Meletius, a celebrated geographer; and author of the book from whence these notices are taken.

Dorotheus, of Mitylene, an Aristotelian philosopher: his Hellenic works are in great repute, and he is esteemed by the moderns (I quote the words of Meletius) μετὰ τὸν Θουκυδίδην καὶ Ξενοφώντα ἄριστος Ελλήνων. Ι add further, on the authority of a well-informed Greek, that he was so famous amongst his countrymen, that they were accustomed to say, if Thucydides and Xenophon were wanting, he was capable of repairing the loss.

Marinus Count Tharboures, of Cephalonia, professor of chemistry in the academy of Padua, and member of that academy, and those of Stockholm and Upsal. He has published, at Venice, an account of some marine animal, and a treatise on the properties of iron.

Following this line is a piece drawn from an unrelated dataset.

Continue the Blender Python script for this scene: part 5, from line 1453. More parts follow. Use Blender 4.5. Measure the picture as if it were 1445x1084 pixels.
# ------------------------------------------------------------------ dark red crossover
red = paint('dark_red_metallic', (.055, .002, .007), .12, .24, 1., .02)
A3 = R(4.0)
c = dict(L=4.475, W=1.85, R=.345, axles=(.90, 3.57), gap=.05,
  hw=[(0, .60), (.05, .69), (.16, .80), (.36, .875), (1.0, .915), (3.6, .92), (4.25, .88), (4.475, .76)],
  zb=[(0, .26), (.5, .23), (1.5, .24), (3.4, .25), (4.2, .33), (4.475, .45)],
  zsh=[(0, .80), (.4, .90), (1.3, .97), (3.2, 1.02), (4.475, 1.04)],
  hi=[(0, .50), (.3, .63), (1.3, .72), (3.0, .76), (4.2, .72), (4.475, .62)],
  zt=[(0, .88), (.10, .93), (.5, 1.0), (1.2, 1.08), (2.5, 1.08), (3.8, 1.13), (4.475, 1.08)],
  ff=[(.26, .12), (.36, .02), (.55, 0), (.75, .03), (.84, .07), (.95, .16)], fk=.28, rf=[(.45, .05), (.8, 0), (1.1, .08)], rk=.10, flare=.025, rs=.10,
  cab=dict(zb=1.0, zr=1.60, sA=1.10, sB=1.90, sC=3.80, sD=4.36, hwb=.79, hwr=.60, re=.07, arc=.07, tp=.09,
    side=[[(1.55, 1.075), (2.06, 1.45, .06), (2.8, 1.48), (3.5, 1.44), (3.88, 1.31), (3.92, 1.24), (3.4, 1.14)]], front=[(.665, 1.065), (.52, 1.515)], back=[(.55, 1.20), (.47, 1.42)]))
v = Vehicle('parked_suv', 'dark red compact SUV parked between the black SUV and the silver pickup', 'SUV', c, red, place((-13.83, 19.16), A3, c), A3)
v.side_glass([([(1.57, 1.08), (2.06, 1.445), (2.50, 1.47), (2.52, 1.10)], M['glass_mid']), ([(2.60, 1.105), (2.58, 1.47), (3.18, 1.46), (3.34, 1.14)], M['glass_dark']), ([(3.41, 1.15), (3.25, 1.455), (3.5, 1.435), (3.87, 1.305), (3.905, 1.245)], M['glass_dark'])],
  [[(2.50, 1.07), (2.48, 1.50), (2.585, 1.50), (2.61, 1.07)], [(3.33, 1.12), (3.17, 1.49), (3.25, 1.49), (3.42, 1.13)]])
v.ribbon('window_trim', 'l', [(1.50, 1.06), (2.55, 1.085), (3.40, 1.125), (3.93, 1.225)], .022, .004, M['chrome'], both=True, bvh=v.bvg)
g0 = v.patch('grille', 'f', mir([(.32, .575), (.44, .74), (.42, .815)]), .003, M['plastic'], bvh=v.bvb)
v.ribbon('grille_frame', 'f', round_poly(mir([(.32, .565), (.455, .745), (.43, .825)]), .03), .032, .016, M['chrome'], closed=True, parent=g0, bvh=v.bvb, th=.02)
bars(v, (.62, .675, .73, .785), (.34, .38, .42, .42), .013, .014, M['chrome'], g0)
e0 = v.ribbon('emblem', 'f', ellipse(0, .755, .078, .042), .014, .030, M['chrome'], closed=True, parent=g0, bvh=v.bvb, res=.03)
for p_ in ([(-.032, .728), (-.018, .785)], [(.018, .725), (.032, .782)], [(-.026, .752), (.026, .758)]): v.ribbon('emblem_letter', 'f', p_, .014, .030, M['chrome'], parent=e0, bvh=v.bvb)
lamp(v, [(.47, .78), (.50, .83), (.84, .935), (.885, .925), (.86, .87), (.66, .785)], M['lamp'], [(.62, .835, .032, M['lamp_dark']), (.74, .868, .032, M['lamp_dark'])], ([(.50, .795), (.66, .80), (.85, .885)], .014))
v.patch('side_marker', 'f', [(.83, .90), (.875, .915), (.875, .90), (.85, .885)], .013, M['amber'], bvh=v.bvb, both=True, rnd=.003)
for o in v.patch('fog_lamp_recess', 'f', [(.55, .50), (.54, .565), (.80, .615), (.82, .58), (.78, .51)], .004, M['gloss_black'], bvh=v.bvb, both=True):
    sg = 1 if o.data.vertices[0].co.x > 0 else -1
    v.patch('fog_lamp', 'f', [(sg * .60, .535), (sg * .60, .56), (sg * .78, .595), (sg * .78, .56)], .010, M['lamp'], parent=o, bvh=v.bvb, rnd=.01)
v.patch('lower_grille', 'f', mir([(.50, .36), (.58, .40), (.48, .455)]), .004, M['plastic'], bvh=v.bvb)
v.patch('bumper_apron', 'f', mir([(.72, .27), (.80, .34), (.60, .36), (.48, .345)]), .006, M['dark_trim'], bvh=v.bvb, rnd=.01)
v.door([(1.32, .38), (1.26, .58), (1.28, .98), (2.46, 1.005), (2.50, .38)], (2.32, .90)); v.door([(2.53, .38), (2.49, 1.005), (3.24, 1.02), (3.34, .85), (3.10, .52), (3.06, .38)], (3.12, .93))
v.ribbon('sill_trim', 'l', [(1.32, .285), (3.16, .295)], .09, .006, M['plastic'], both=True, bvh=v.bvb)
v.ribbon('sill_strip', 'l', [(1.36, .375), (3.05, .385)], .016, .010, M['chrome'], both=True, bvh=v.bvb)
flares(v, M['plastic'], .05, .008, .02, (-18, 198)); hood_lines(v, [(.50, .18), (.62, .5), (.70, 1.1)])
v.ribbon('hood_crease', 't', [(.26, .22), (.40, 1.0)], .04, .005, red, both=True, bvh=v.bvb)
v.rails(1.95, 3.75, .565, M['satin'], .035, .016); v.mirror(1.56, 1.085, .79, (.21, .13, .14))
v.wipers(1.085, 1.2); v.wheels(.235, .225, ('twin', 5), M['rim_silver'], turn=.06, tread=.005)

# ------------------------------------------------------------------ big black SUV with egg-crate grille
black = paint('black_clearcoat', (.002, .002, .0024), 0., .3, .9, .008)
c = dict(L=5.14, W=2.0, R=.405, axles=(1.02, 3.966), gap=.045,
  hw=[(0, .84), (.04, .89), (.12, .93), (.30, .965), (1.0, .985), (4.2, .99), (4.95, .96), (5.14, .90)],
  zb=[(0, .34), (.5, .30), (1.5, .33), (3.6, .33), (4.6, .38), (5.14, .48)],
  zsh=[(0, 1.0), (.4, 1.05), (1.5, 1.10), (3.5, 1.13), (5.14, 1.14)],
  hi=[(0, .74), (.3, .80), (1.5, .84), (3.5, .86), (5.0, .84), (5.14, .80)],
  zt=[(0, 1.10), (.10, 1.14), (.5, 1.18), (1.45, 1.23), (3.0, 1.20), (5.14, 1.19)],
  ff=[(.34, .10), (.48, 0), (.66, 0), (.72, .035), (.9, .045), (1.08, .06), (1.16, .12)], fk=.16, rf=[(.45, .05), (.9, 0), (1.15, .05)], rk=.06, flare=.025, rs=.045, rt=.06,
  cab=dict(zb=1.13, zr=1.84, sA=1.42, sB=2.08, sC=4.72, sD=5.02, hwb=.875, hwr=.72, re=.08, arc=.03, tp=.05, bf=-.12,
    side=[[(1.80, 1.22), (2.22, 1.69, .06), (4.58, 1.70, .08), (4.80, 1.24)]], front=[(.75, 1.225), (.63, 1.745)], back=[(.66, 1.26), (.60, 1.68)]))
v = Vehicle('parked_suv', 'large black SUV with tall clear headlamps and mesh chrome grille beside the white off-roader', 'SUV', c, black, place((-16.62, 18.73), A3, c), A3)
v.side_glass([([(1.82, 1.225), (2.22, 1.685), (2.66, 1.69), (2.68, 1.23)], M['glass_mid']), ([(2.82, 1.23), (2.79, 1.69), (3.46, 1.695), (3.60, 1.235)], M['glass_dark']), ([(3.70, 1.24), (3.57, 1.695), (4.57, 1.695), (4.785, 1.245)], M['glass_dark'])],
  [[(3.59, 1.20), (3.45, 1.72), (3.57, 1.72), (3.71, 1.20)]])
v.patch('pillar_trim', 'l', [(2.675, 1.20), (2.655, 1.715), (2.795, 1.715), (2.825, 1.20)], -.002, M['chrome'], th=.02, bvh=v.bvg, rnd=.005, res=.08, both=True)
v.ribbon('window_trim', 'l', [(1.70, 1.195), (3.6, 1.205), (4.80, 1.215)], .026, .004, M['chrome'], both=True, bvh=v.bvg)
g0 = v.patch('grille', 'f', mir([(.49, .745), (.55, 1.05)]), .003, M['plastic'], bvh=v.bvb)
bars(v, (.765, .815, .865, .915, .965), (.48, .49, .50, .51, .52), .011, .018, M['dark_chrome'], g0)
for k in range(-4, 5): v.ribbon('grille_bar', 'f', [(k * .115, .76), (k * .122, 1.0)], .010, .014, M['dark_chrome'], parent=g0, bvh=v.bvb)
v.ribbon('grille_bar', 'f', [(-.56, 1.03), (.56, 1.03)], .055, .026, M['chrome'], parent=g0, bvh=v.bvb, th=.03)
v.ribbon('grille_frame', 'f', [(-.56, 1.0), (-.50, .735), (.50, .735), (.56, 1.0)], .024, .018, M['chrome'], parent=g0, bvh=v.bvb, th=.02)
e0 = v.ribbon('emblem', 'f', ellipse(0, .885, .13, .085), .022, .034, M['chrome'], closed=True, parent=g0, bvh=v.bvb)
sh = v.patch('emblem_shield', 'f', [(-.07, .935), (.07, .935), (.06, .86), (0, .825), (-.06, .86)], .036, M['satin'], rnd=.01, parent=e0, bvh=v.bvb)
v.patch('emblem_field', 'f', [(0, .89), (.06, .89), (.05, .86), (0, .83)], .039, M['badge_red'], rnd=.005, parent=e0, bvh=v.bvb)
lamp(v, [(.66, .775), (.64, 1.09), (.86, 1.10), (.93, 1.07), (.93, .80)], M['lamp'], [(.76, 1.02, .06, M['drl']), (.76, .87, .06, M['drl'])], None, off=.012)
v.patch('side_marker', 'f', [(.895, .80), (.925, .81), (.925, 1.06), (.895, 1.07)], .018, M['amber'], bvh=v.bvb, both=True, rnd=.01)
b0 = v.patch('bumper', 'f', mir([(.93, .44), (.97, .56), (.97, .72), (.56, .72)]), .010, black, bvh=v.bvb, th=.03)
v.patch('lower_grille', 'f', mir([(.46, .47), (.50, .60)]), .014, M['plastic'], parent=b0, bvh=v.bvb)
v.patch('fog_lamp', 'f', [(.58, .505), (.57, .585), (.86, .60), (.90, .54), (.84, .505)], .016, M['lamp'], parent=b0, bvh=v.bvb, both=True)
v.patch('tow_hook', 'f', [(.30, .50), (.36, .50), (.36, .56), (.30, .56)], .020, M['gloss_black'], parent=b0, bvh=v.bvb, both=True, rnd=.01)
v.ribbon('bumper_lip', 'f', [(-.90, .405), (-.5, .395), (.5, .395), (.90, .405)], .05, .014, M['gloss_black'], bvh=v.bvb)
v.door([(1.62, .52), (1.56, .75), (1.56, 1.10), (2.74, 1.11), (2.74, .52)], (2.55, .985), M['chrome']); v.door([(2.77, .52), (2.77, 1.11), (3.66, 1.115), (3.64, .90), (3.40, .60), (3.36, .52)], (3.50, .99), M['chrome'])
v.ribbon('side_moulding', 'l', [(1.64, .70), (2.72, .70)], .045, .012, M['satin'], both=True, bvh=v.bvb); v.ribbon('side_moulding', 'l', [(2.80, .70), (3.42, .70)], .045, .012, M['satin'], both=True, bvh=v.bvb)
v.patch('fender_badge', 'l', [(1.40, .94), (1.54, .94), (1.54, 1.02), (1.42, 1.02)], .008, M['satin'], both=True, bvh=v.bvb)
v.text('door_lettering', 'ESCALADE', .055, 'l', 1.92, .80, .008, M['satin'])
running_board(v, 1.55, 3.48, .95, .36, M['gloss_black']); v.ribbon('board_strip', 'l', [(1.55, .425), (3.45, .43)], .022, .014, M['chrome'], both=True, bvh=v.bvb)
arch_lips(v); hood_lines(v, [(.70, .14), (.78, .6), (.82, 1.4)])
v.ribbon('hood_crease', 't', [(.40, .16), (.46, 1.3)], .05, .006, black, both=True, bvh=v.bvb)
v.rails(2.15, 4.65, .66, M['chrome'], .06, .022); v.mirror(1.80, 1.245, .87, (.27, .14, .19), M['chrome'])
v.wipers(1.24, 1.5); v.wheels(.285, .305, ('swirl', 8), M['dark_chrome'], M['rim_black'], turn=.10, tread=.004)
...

Marcus, brother to the former, famous in mechanics. He removed to St. Petersburg the immense rock on which the statue of Peter the Great was fixed in 1769. See the dissertation which he published in Paris, 1777. George Constantine has published a four-tongued lexicon. George Ventote; a lexicon in French, Italian, and Romaic.

There exist several other dictionaries in Latin and Romaic, French, &c.; besides grammars, in every modern language, except English.

Amongst the living authors the following are most celebrated †:— Athanasius Parios has written a treatise on rhetoric in Hellenic. Christodoulos, an Acarnanian, has published, in Vienna, some physical treatises in Hellenic.

It is to be observed that the names given are not in chronological order, but consist of some selected at a venture from amongst those who flourished from the taking of Constantinople to the time of Meletius.

†These names are not taken from any publication.